## Begin DATASET CONTENT

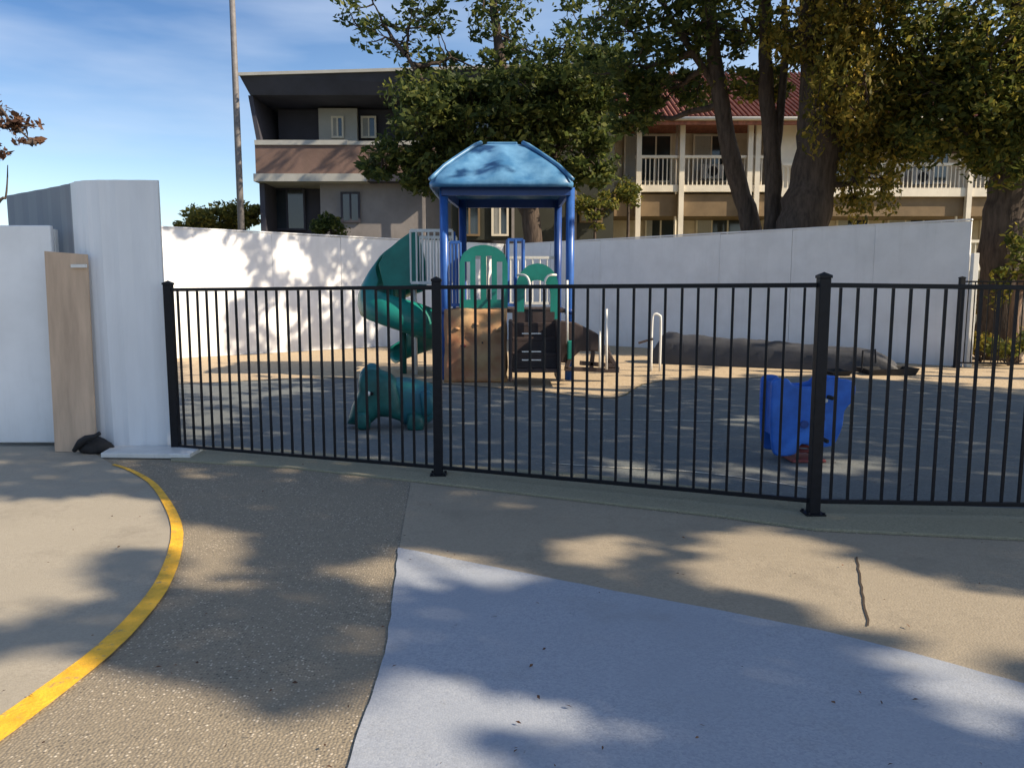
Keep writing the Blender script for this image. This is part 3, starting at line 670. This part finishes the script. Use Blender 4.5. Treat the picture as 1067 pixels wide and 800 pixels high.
# roof: deep flaring fascia
zt, zf = P(0,73,YB).z, P(0,100,YB).z
rv = [(P(254,82,YB).x,YB-.5,zt-.28),(gx1+.4,YB-.5,zt+.08),(gx1+.4,YB+13.4,zt+.08),(P(254,82,YB).x,YB+13.4,zt-.28),
      (P(262,110,YB).x,YB-.1,zf),(gx1+.1,YB-.1,zf),(gx1+.1,YB+13,zf),(P(262,110,YB).x,YB+13,zf)]
MB().add(rv, [(0,1,2,3),(4,7,6,5),(0,4,5,1),(1,5,6,2),(2,6,7,3),(3,7,4,0)]).build('roof', M['darkroof'], bl)
MB().bar((rv[0][0],YB-.53,rv[0][2]),(rv[1][0],YB-.53,rv[1][2]),.06,.10).build('gutter', M['btrim'], bl)
# side screen wall flaring from roof to balcony
MB().add([(P(259,100,YB).x,YB-.05,zf),(P(267,145,YB).x,YB+.0,P(0,146,YB).z),(P(267,145,YB).x,YB+3,P(0,146,YB).z),(P(259,100,YB).x,YB+3,zf),
          (P(259,100,YB).x+.15,YB-.05,zf),(P(267,145,YB).x+.15,YB,P(0,146,YB).z),(P(267,145,YB).x+.15,YB+3,P(0,146,YB).z),(P(259,100,YB).x+.15,YB+3,zf)],
         [(0,1,2,3),(7,6,5,4),(0,4,5,1),(1,5,6,2),(2,6,7,3),(3,7,4,0)]).build('screen_wall', M['bdark'], bl)
wbox(MB(),266,151,470,181,YB,.18).build('balcony_parapet', M['bbrown'], bl)
wbox(MB(),265,146,362,151,YB-.05,.3).build('parapet_coping', M['btrim'], bl)
wbox(MB(),362,147,470,151,YB-.02,.25).build('parapet_coping', M['btrim'], bl)
wbox(MB(),264,181,382,189,YB-.1,2.0).build('balcony_slab', M['btrim'], bl)
wbox(MB(),382,182,470,189,YB+.0,1.8).build('balcony_slab', M['bdark'], bl)
wbox(MB(),334,190,470,250,YB+.6,.2).build('ground_floor_wall', M['bgrey'], bl)
wbox(MB(),470,98,640,250,YB+.2,.3).build('stair_tower_wall', M['bolive'], bl)
for u in (440, 533, 598): 
    mb = MB(); wbox(mb,u,190,u+3,250,YB+.1,.08); mb.build('downpipe', M['bgrey'], bl)
def window(root, u0, v0, u1, v1, Y, fr='bwhite', mull=1):
    mb = MB(); a = P(u0,(v0+v1)/2,Y); b = P(u1,(v0+v1)/2,Y); zt_, zb_ = P(0,v0,Y).z, P(0,v1,Y).z; w = .07
    mb.box((a.x,Y,zt_-w),(b.x,Y+.06,zt_)); mb.box((a.x,Y,zb_),(b.x,Y+.06,zb_+w))
    mb.box((a.x,Y,zb_+w),(a.x+w,Y+.06,zt_-w)); mb.box((b.x-w,Y,zb_+w),(b.x,Y+.06,zt_-w))
    for i in range(mull):
        x = a.x+(b.x-a.x)*(i+1)/(mull+1); mb.box((x-.03,Y+.004,zb_+w),(x+.03,Y+.05,zt_-w))
    f = mb.build('window', M[fr], root)
    MB().box((a.x+.02,Y+.03,zb_+.02),(b.x-.02,Y+.036,zt_-.02)).build('pane', M['glass'], f)
    if fr != 'bdark':
        cw = (b.x-a.x)*random.choice((.18,.3,.42)); cb = MB(); nf = 10
        for i_ in range(nf):                        # drawn curtain in folds, just behind the frame bars
            xa = a.x+.07+cw*i_/nf; cb.box((xa,Y+.012+.006*(i_%2),zb_+.07),(xa+cw/nf-.004,Y+.026,zt_-.07))
        cb.build('curtain', M['btrim'], f)
    return f
wbox(MB(),332,113,372,147,YB+1.5,.25).build('upper_wall', M['btrim'], bl)
window(bl,345,121,358,144,YB+1.42)
window(bl,376,121,392,144,YB+1.72)
window(bl,280,196,318,240,YB+1.7,'bdark'); window(bl,355,200,375,232,YB+.52,'bdark')
window(bl,478,208,500,246,YB+.12,'soffit'); window(bl,512,206,530,246,YB+.12,'bwhite'); window(bl,604,208,628,232,YB+.12,'soffit')
window(bl,480,112,520,140,YB+.12,'bdark'); window(bl,548,112,590,140,YB+.12,'bdark')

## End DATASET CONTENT

▸ **TASK STATEMENT**: Output a faithful copy of the data, with each picture left out.

▸ **FINAL RESULT**:
Keep writing the Blender script for this image. This is part 3, starting at line 670. This part finishes the script. Use Blender 4.5. Treat the picture as 1067 pixels wide and 800 pixels high.
# roof: deep flaring fascia
zt, zf = P(0,73,YB).z, P(0,100,YB).z
rv = [(P(254,82,YB).x,YB-.5,zt-.28),(gx1+.4,YB-.5,zt+.08),(gx1+.4,YB+13.4,zt+.08),(P(254,82,YB).x,YB+13.4,zt-.28),
      (P(262,110,YB).x,YB-.1,zf),(gx1+.1,YB-.1,zf),(gx1+.1,YB+13,zf),(P(262,110,YB).x,YB+13,zf)]
MB().add(rv, [(0,1,2,3),(4,7,6,5),(0,4,5,1),(1,5,6,2),(2,6,7,3),(3,7,4,0)]).build('roof', M['darkroof'], bl)
MB().bar((rv[0][0],YB-.53,rv[0][2]),(rv[1][0],YB-.53,rv[1][2]),.06,.10).build('gutter', M['btrim'], bl)
# side screen wall flaring from roof to balcony
MB().add([(P(259,100,YB).x,YB-.05,zf),(P(267,145,YB).x,YB+.0,P(0,146,YB).z),(P(267,145,YB).x,YB+3,P(0,146,YB).z),(P(259,100,YB).x,YB+3,zf),
          (P(259,100,YB).x+.15,YB-.05,zf),(P(267,145,YB).x+.15,YB,P(0,146,YB).z),(P(267,145,YB).x+.15,YB+3,P(0,146,YB).z),(P(259,100,YB).x+.15,YB+3,zf)],
         [(0,1,2,3),(7,6,5,4),(0,4,5,1),(1,5,6,2),(2,6,7,3),(3,7,4,0)]).build('screen_wall', M['bdark'], bl)
wbox(MB(),266,151,470,181,YB,.18).build('balcony_parapet', M['bbrown'], bl)
wbox(MB(),265,146,362,151,YB-.05,.3).build('parapet_coping', M['btrim'], bl)
wbox(MB(),362,147,470,151,YB-.02,.25).build('parapet_coping', M['btrim'], bl)
wbox(MB(),264,181,382,189,YB-.1,2.0).build('balcony_slab', M['btrim'], bl)
wbox(MB(),382,182,470,189,YB+.0,1.8).build('balcony_slab', M['bdark'], bl)
wbox(MB(),334,190,470,250,YB+.6,.2).build('ground_floor_wall', M['bgrey'], bl)
wbox(MB(),470,98,640,250,YB+.2,.3).build('stair_tower_wall', M['bolive'], bl)
for u in (440, 533, 598): 
    mb = MB(); wbox(mb,u,190,u+3,250,YB+.1,.08); mb.build('downpipe', M['bgrey'], bl)
def window(root, u0, v0, u1, v1, Y, fr='bwhite', mull=1):
    mb = MB(); a = P(u0,(v0+v1)/2,Y); b = P(u1,(v0+v1)/2,Y); zt_, zb_ = P(0,v0,Y).z, P(0,v1,Y).z; w = .07
    mb.box((a.x,Y,zt_-w),(b.x,Y+.06,zt_)); mb.box((a.x,Y,zb_),(b.x,Y+.06,zb_+w))
    mb.box((a.x,Y,zb_+w),(a.x+w,Y+.06,zt_-w)); mb.box((b.x-w,Y,zb_+w),(b.x,Y+.06,zt_-w))
    for i in range(mull):
        x = a.x+(b.x-a.x)*(i+1)/(mull+1); mb.box((x-.03,Y+.004,zb_+w),(x+.03,Y+.05,zt_-w))
    f = mb.build('window', M[fr], root)
    MB().box((a.x+.02,Y+.03,zb_+.02),(b.x-.02,Y+.036,zt_-.02)).build('pane', M['glass'], f)
    if fr != 'bdark':
        cw = (b.x-a.x)*random.choice((.18,.3,.42)); cb = MB(); nf = 10
        for i_ in range(nf):                        # drawn curtain in folds, just behind the frame bars
            xa = a.x+.07+cw*i_/nf; cb.box((xa,Y+.012+.006*(i_%2),zb_+.07),(xa+cw/nf-.004,Y+.026,zt_-.07))
        cb.build('curtain', M['btrim'], f)
    return f
wbox(MB(),332,113,372,147,YB+1.5,.25).build('upper_wall', M['btrim'], bl)
window(bl,345,121,358,144,YB+1.42)
window(bl,376,121,392,144,YB+1.72)
window(bl,280,196,318,240,YB+1.7,'bdark'); window(bl,355,200,375,232,YB+.52,'bdark')
window(bl,478,208,500,246,YB+.12,'soffit'); window(bl,512,206,530,246,YB+.12,'bwhite'); window(bl,604,208,628,232,YB+.12,'soffit')
window(bl,480,112,520,140,YB+.12,'bdark'); window(bl,548,112,590,140,YB+.12,'bdark')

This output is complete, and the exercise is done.